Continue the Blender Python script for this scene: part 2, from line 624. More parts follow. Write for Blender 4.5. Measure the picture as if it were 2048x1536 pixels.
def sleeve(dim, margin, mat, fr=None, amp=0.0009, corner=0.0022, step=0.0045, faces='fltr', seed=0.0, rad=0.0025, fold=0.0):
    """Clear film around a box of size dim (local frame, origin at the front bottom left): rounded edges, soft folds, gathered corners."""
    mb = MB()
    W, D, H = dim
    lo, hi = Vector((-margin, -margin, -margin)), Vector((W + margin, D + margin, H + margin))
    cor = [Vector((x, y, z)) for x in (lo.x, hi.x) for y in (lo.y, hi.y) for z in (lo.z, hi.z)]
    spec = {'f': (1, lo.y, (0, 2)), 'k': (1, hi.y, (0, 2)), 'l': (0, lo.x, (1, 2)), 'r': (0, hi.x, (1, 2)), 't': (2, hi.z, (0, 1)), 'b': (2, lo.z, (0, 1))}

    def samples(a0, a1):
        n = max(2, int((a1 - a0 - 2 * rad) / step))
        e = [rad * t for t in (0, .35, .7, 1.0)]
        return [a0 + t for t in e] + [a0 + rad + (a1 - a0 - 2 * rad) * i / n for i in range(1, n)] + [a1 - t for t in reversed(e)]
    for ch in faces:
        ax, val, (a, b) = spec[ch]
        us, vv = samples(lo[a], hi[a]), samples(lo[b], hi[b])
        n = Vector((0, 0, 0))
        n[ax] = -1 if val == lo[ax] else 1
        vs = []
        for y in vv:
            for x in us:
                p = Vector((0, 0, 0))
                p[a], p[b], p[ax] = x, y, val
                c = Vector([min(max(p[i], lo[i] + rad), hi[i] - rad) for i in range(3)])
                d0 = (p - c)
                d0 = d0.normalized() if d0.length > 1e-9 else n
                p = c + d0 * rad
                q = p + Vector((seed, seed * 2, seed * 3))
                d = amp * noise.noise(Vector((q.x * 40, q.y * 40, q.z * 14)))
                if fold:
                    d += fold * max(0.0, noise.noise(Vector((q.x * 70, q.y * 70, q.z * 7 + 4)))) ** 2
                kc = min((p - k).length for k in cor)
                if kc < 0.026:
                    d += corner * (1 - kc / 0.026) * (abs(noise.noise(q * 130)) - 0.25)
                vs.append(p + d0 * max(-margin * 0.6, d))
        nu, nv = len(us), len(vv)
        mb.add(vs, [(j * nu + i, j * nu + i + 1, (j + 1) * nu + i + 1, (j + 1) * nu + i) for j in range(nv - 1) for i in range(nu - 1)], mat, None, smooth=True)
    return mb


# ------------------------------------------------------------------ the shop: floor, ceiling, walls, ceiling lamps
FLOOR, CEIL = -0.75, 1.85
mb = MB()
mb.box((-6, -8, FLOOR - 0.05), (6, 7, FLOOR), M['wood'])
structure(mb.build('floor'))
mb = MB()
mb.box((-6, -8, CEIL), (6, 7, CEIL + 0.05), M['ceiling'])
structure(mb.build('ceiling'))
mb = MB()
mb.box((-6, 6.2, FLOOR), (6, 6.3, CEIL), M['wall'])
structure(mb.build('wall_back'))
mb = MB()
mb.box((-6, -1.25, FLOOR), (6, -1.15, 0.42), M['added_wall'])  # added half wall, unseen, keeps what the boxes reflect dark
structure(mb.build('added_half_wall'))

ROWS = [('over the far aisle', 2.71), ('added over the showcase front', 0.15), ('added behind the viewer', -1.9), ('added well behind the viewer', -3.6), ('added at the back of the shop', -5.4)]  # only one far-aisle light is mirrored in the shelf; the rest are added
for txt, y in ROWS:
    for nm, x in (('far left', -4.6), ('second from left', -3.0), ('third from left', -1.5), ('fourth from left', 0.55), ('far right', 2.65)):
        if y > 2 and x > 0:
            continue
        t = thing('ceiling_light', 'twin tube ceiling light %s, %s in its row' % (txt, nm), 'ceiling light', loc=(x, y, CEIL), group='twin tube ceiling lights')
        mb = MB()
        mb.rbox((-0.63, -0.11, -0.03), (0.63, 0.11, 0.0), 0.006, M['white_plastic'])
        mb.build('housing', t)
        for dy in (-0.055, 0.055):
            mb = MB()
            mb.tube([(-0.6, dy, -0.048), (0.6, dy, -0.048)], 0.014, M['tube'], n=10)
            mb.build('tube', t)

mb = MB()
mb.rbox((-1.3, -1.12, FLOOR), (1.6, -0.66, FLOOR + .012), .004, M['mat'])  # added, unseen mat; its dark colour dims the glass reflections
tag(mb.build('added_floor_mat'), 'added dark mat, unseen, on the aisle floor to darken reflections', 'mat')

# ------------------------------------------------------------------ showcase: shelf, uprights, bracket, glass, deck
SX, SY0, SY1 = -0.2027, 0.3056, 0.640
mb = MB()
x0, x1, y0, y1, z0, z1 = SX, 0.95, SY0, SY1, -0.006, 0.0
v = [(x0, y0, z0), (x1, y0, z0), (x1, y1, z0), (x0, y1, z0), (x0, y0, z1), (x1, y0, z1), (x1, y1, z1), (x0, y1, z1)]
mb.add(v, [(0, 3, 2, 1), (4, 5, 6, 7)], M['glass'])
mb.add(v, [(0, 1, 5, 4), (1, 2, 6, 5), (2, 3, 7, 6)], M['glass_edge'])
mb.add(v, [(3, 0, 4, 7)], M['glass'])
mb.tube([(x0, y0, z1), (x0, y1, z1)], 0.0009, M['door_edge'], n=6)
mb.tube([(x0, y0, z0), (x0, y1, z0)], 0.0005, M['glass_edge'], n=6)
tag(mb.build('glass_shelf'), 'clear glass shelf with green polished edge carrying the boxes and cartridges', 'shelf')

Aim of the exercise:
Reproduce the data in full, exactly as presented.

Response to this exercise:
Continue the Blender Python script for this scene: part 2, from line 624. More parts follow. Write for Blender 4.5. Measure the picture as if it were 2048x1536 pixels.
def sleeve(dim, margin, mat, fr=None, amp=0.0009, corner=0.0022, step=0.0045, faces='fltr', seed=0.0, rad=0.0025, fold=0.0):
    """Clear film around a box of size dim (local frame, origin at the front bottom left): rounded edges, soft folds, gathered corners."""
    mb = MB()
    W, D, H = dim
    lo, hi = Vector((-margin, -margin, -margin)), Vector((W + margin, D + margin, H + margin))
    cor = [Vector((x, y, z)) for x in (lo.x, hi.x) for y in (lo.y, hi.y) for z in (lo.z, hi.z)]
    spec = {'f': (1, lo.y, (0, 2)), 'k': (1, hi.y, (0, 2)), 'l': (0, lo.x, (1, 2)), 'r': (0, hi.x, (1, 2)), 't': (2, hi.z, (0, 1)), 'b': (2, lo.z, (0, 1))}

    def samples(a0, a1):
        n = max(2, int((a1 - a0 - 2 * rad) / step))
        e = [rad * t for t in (0, .35, .7, 1.0)]
        return [a0 + t for t in e] + [a0 + rad + (a1 - a0 - 2 * rad) * i / n for i in range(1, n)] + [a1 - t for t in reversed(e)]
    for ch in faces:
        ax, val, (a, b) = spec[ch]
        us, vv = samples(lo[a], hi[a]), samples(lo[b], hi[b])
        n = Vector((0, 0, 0))
        n[ax] = -1 if val == lo[ax] else 1
        vs = []
        for y in vv:
            for x in us:
                p = Vector((0, 0, 0))
                p[a], p[b], p[ax] = x, y, val
                c = Vector([min(max(p[i], lo[i] + rad), hi[i] - rad) for i in range(3)])
                d0 = (p - c)
                d0 = d0.normalized() if d0.length > 1e-9 else n
                p = c + d0 * rad
                q = p + Vector((seed, seed * 2, seed * 3))
                d = amp * noise.noise(Vector((q.x * 40, q.y * 40, q.z * 14)))
                if fold:
                    d += fold * max(0.0, noise.noise(Vector((q.x * 70, q.y * 70, q.z * 7 + 4)))) ** 2
                kc = min((p - k).length for k in cor)
                if kc < 0.026:
                    d += corner * (1 - kc / 0.026) * (abs(noise.noise(q * 130)) - 0.25)
                vs.append(p + d0 * max(-margin * 0.6, d))
        nu, nv = len(us), len(vv)
        mb.add(vs, [(j * nu + i, j * nu + i + 1, (j + 1) * nu + i + 1, (j + 1) * nu + i) for j in range(nv - 1) for i in range(nu - 1)], mat, None, smooth=True)
    return mb


# ------------------------------------------------------------------ the shop: floor, ceiling, walls, ceiling lamps
FLOOR, CEIL = -0.75, 1.85
mb = MB()
mb.box((-6, -8, FLOOR - 0.05), (6, 7, FLOOR), M['wood'])
structure(mb.build('floor'))
mb = MB()
mb.box((-6, -8, CEIL), (6, 7, CEIL + 0.05), M['ceiling'])
structure(mb.build('ceiling'))
mb = MB()
mb.box((-6, 6.2, FLOOR), (6, 6.3, CEIL), M['wall'])
structure(mb.build('wall_back'))
mb = MB()
mb.box((-6, -1.25, FLOOR), (6, -1.15, 0.42), M['added_wall'])  # added half wall, unseen, keeps what the boxes reflect dark
structure(mb.build('added_half_wall'))

ROWS = [('over the far aisle', 2.71), ('added over the showcase front', 0.15), ('added behind the viewer', -1.9), ('added well behind the viewer', -3.6), ('added at the back of the shop', -5.4)]  # only one far-aisle light is mirrored in the shelf; the rest are added
for txt, y in ROWS:
    for nm, x in (('far left', -4.6), ('second from left', -3.0), ('third from left', -1.5), ('fourth from left', 0.55), ('far right', 2.65)):
        if y > 2 and x > 0:
            continue
        t = thing('ceiling_light', 'twin tube ceiling light %s, %s in its row' % (txt, nm), 'ceiling light', loc=(x, y, CEIL), group='twin tube ceiling lights')
        mb = MB()
        mb.rbox((-0.63, -0.11, -0.03), (0.63, 0.11, 0.0), 0.006, M['white_plastic'])
        mb.build('housing', t)
        for dy in (-0.055, 0.055):
            mb = MB()
            mb.tube([(-0.6, dy, -0.048), (0.6, dy, -0.048)], 0.014, M['tube'], n=10)
            mb.build('tube', t)

mb = MB()
mb.rbox((-1.3, -1.12, FLOOR), (1.6, -0.66, FLOOR + .012), .004, M['mat'])  # added, unseen mat; its dark colour dims the glass reflections
tag(mb.build('added_floor_mat'), 'added dark mat, unseen, on the aisle floor to darken reflections', 'mat')

# ------------------------------------------------------------------ showcase: shelf, uprights, bracket, glass, deck
SX, SY0, SY1 = -0.2027, 0.3056, 0.640
mb = MB()
x0, x1, y0, y1, z0, z1 = SX, 0.95, SY0, SY1, -0.006, 0.0
v = [(x0, y0, z0), (x1, y0, z0), (x1, y1, z0), (x0, y1, z0), (x0, y0, z1), (x1, y0, z1), (x1, y1, z1), (x0, y1, z1)]
mb.add(v, [(0, 3, 2, 1), (4, 5, 6, 7)], M['glass'])
mb.add(v, [(0, 1, 5, 4), (1, 2, 6, 5), (2, 3, 7, 6)], M['glass_edge'])
mb.add(v, [(3, 0, 4, 7)], M['glass'])
mb.tube([(x0, y0, z1), (x0, y1, z1)], 0.0009, M['door_edge'], n=6)
mb.tube([(x0, y0, z0), (x0, y1, z0)], 0.0005, M['glass_edge'], n=6)
tag(mb.build('glass_shelf'), 'clear glass shelf with green polished edge carrying the boxes and cartridges', 'shelf')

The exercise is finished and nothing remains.